— DATASET CONTENT —
------
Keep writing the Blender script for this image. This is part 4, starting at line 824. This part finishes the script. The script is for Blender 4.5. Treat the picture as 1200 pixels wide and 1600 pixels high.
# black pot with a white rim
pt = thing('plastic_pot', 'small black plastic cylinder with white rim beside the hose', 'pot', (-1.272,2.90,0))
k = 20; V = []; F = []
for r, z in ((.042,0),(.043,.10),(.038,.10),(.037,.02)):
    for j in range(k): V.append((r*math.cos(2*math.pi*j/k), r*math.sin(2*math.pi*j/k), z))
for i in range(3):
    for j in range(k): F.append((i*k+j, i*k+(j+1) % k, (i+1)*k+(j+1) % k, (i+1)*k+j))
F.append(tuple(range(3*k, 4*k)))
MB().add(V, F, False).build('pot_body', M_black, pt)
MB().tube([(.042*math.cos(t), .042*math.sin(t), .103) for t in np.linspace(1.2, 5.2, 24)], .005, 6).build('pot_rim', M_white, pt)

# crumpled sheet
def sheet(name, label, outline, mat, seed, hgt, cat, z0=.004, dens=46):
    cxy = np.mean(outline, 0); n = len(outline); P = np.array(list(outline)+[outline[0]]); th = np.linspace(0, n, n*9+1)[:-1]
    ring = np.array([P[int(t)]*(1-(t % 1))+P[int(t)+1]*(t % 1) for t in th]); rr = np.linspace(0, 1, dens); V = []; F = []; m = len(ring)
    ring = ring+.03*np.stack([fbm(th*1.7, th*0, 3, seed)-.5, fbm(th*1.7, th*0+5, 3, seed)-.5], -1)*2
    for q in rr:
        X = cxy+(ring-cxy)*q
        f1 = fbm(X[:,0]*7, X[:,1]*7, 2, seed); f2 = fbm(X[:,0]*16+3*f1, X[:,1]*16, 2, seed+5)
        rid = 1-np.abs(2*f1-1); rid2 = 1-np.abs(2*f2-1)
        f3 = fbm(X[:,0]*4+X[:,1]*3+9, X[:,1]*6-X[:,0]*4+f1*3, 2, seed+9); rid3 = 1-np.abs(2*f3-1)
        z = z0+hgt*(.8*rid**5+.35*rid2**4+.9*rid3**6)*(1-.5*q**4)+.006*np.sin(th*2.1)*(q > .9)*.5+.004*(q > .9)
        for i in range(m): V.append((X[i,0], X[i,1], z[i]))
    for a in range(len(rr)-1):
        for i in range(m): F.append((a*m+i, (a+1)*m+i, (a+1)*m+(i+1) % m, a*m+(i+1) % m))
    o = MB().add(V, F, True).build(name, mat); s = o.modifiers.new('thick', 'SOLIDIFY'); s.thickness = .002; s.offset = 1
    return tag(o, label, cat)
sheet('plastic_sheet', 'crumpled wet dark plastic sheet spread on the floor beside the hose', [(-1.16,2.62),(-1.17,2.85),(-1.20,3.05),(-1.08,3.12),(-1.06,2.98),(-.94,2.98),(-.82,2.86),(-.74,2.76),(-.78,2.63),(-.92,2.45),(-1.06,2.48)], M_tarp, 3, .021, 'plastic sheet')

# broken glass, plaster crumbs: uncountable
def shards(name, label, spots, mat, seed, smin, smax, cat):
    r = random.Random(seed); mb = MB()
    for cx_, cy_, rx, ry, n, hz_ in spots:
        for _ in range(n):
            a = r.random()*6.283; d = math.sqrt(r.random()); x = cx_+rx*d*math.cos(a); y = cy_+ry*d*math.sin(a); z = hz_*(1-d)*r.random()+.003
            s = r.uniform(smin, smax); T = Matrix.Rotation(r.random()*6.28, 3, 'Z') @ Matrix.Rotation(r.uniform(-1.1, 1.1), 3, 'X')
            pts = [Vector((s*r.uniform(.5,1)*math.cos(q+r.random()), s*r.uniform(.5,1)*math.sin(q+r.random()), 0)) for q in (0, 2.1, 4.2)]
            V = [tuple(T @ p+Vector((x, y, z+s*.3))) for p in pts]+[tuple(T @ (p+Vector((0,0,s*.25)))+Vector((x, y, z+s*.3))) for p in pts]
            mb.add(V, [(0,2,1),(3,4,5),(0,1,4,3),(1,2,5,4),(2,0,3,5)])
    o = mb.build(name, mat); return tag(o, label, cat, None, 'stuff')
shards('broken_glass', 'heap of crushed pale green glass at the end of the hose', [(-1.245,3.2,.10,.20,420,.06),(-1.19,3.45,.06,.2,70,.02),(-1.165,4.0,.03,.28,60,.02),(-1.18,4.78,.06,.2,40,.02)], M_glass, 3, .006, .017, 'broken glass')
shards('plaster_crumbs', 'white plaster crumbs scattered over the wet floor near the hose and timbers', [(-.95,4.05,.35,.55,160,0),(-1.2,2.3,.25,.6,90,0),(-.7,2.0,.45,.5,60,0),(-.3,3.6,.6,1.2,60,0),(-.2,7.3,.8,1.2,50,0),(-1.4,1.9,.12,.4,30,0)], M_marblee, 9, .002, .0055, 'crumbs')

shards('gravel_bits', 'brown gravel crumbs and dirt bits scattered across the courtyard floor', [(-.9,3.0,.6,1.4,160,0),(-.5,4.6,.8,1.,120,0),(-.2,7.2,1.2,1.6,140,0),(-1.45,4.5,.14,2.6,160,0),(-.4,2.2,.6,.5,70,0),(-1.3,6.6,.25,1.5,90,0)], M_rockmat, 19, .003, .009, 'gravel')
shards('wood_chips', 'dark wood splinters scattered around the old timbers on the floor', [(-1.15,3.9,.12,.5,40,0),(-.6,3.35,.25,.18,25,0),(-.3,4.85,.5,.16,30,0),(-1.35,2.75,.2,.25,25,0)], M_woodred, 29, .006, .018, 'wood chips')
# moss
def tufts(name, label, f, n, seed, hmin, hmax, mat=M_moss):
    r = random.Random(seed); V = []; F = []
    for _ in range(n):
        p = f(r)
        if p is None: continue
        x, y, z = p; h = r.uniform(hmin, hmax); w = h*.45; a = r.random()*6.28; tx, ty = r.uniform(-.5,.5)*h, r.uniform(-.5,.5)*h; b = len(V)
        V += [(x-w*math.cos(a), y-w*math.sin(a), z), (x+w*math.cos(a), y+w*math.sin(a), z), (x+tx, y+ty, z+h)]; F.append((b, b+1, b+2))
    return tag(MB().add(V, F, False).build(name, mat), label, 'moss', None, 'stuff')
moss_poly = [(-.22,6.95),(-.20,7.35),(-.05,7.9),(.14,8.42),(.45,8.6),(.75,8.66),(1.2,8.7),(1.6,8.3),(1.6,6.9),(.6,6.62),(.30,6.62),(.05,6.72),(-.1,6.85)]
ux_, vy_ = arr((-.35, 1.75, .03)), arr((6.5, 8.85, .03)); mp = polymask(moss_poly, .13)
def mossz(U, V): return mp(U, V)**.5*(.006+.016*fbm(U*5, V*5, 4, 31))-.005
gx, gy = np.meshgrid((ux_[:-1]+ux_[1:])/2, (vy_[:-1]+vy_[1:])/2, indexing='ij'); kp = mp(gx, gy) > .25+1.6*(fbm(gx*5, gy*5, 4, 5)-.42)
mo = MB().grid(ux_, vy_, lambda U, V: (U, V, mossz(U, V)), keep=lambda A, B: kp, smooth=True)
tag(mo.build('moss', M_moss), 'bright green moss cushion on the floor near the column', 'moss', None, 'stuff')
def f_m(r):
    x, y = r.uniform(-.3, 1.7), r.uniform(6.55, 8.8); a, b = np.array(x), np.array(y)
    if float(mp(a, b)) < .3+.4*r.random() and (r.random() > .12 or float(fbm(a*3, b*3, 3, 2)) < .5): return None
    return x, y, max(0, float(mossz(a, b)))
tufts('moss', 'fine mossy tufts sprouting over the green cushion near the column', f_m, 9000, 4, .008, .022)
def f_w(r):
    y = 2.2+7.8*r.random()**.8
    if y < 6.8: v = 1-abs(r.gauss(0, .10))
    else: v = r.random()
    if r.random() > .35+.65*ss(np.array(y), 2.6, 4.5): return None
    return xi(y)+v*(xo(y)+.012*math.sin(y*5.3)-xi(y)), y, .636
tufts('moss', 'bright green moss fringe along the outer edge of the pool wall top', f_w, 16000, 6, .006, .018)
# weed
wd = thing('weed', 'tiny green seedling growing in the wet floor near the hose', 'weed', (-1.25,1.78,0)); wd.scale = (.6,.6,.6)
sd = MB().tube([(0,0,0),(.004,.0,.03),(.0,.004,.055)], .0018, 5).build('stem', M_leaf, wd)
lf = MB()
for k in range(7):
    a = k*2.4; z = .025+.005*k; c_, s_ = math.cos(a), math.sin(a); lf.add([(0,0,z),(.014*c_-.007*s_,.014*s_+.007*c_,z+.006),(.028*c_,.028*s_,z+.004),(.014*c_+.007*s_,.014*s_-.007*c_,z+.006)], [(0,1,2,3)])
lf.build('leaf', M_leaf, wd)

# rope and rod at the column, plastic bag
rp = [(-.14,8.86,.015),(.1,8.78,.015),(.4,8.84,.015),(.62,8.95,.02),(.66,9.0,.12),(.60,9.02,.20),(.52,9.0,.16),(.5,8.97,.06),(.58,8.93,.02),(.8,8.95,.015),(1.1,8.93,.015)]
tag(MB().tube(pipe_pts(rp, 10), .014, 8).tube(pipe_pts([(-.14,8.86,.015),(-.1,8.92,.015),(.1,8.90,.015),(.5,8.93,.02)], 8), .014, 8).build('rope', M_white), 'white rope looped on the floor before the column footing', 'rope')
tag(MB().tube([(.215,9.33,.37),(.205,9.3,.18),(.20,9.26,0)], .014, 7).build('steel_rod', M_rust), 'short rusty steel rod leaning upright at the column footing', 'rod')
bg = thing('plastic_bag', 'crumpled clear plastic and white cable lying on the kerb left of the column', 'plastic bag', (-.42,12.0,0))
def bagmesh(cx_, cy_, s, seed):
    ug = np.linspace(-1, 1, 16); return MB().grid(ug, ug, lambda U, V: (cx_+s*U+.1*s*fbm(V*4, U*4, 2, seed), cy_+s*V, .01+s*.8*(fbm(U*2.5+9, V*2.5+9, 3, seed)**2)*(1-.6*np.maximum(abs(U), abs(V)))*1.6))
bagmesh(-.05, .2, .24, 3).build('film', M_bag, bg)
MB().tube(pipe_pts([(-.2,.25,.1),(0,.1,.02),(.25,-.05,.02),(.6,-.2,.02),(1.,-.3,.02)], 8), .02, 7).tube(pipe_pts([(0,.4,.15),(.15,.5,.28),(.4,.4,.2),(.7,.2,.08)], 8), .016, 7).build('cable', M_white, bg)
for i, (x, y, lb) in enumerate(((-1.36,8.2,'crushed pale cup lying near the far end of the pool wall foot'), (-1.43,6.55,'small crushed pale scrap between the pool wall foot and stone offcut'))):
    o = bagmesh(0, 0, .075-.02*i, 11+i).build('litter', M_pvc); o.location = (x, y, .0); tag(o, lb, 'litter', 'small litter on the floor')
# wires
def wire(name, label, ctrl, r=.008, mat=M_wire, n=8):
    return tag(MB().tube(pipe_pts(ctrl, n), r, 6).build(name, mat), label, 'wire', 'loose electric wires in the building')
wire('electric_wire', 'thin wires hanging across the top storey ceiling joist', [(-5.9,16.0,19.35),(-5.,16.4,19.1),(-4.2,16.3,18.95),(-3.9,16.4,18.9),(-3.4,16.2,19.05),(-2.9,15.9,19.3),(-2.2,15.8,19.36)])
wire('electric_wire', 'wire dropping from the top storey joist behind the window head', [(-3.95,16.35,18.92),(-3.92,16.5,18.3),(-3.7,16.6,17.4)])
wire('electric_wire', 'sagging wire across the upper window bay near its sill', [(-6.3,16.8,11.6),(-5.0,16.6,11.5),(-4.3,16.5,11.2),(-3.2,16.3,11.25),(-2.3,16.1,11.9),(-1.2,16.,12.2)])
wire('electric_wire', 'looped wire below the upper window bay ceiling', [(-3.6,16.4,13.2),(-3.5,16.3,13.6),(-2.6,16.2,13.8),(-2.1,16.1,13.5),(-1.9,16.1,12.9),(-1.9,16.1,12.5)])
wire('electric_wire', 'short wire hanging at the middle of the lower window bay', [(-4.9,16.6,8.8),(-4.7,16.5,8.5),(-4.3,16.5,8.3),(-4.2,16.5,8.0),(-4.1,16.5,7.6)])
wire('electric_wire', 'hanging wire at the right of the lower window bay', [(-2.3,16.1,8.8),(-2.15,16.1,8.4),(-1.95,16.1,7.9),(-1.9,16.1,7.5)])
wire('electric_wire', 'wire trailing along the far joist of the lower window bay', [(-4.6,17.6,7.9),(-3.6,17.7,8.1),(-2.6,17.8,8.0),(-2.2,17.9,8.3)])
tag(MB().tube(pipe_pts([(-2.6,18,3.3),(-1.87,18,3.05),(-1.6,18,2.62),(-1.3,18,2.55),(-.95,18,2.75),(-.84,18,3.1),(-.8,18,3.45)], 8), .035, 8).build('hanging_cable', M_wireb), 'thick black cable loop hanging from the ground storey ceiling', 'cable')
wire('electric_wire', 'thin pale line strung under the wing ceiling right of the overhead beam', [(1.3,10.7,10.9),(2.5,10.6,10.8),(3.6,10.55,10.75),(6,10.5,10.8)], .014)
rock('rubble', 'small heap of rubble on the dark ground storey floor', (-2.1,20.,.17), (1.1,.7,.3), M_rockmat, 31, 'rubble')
------
— THE REQUEST —
Reproduce exactly, please, only the lines from the start of the data above to the line that contains "MB().tube([(.042*math.cos(t), .042*math.sin(t), .103)", with both ends kept.

— FINAL RESULT —
Keep writing the Blender script for this image. This is part 4, starting at line 824. This part finishes the script. The script is for Blender 4.5. Treat the picture as 1200 pixels wide and 1600 pixels high.
# black pot with a white rim
pt = thing('plastic_pot', 'small black plastic cylinder with white rim beside the hose', 'pot', (-1.272,2.90,0))
k = 20; V = []; F = []
for r, z in ((.042,0),(.043,.10),(.038,.10),(.037,.02)):
    for j in range(k): V.append((r*math.cos(2*math.pi*j/k), r*math.sin(2*math.pi*j/k), z))
for i in range(3):
    for j in range(k): F.append((i*k+j, i*k+(j+1) % k, (i+1)*k+(j+1) % k, (i+1)*k+j))
F.append(tuple(range(3*k, 4*k)))
MB().add(V, F, False).build('pot_body', M_black, pt)
MB().tube([(.042*math.cos(t), .042*math.sin(t), .103) for t in np.linspace(1.2, 5.2, 24)], .005, 6).build('pot_rim', M_white, pt)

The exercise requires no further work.